Written request | Would you return the complete listing below word for word?

Data excerpt |
--------------------------------------------------

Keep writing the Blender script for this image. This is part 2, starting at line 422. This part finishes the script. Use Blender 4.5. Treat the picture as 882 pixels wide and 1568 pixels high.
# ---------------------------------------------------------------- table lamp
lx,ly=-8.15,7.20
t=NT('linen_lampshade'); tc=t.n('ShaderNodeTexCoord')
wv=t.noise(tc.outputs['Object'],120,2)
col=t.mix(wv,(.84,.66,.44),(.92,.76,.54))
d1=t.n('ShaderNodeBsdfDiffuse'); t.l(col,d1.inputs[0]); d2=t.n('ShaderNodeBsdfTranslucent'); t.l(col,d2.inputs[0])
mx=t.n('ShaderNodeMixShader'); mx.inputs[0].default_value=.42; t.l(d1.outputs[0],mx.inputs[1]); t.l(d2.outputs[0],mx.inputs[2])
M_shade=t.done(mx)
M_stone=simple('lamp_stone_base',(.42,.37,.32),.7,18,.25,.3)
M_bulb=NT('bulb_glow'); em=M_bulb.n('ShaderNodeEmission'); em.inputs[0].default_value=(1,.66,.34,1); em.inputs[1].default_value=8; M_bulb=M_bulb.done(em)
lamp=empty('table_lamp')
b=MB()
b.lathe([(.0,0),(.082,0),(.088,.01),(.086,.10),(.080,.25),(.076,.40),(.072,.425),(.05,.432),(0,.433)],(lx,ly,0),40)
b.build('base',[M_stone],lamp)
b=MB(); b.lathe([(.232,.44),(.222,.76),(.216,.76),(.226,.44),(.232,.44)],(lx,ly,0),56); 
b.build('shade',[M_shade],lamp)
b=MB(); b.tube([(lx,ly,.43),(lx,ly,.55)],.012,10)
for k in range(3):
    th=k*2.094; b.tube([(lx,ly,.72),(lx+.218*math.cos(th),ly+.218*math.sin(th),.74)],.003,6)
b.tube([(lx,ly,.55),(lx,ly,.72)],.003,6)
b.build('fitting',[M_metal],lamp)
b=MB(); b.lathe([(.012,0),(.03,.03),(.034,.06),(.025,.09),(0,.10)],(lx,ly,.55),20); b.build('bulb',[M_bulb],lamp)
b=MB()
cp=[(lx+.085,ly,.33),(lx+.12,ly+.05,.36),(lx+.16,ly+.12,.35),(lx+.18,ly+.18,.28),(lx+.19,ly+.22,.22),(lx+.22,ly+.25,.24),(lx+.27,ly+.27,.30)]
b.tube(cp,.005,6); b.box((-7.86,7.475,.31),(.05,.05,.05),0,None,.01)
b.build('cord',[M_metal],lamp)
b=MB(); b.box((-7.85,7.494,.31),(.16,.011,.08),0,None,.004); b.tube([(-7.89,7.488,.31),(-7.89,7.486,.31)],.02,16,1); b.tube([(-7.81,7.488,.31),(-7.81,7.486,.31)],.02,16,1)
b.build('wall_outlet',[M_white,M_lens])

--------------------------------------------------

Solution to this task |
Keep writing the Blender script for this image. This is part 2, starting at line 422. This part finishes the script. Use Blender 4.5. Treat the picture as 882 pixels wide and 1568 pixels high.
# ---------------------------------------------------------------- table lamp
lx,ly=-8.15,7.20
t=NT('linen_lampshade'); tc=t.n('ShaderNodeTexCoord')
wv=t.noise(tc.outputs['Object'],120,2)
col=t.mix(wv,(.84,.66,.44),(.92,.76,.54))
d1=t.n('ShaderNodeBsdfDiffuse'); t.l(col,d1.inputs[0]); d2=t.n('ShaderNodeBsdfTranslucent'); t.l(col,d2.inputs[0])
mx=t.n('ShaderNodeMixShader'); mx.inputs[0].default_value=.42; t.l(d1.outputs[0],mx.inputs[1]); t.l(d2.outputs[0],mx.inputs[2])
M_shade=t.done(mx)
M_stone=simple('lamp_stone_base',(.42,.37,.32),.7,18,.25,.3)
M_bulb=NT('bulb_glow'); em=M_bulb.n('ShaderNodeEmission'); em.inputs[0].default_value=(1,.66,.34,1); em.inputs[1].default_value=8; M_bulb=M_bulb.done(em)
lamp=empty('table_lamp')
b=MB()
b.lathe([(.0,0),(.082,0),(.088,.01),(.086,.10),(.080,.25),(.076,.40),(.072,.425),(.05,.432),(0,.433)],(lx,ly,0),40)
b.build('base',[M_stone],lamp)
b=MB(); b.lathe([(.232,.44),(.222,.76),(.216,.76),(.226,.44),(.232,.44)],(lx,ly,0),56); 
b.build('shade',[M_shade],lamp)
b=MB(); b.tube([(lx,ly,.43),(lx,ly,.55)],.012,10)
for k in range(3):
    th=k*2.094; b.tube([(lx,ly,.72),(lx+.218*math.cos(th),ly+.218*math.sin(th),.74)],.003,6)
b.tube([(lx,ly,.55),(lx,ly,.72)],.003,6)
b.build('fitting',[M_metal],lamp)
b=MB(); b.lathe([(.012,0),(.03,.03),(.034,.06),(.025,.09),(0,.10)],(lx,ly,.55),20); b.build('bulb',[M_bulb],lamp)
b=MB()
cp=[(lx+.085,ly,.33),(lx+.12,ly+.05,.36),(lx+.16,ly+.12,.35),(lx+.18,ly+.18,.28),(lx+.19,ly+.22,.22),(lx+.22,ly+.25,.24),(lx+.27,ly+.27,.30)]
b.tube(cp,.005,6); b.box((-7.86,7.475,.31),(.05,.05,.05),0,None,.01)
b.build('cord',[M_metal],lamp)
b=MB(); b.box((-7.85,7.494,.31),(.16,.011,.08),0,None,.004); b.tube([(-7.89,7.488,.31),(-7.89,7.486,.31)],.02,16,1); b.tube([(-7.81,7.488,.31),(-7.81,7.486,.31)],.02,16,1)
b.build('wall_outlet',[M_white,M_lens])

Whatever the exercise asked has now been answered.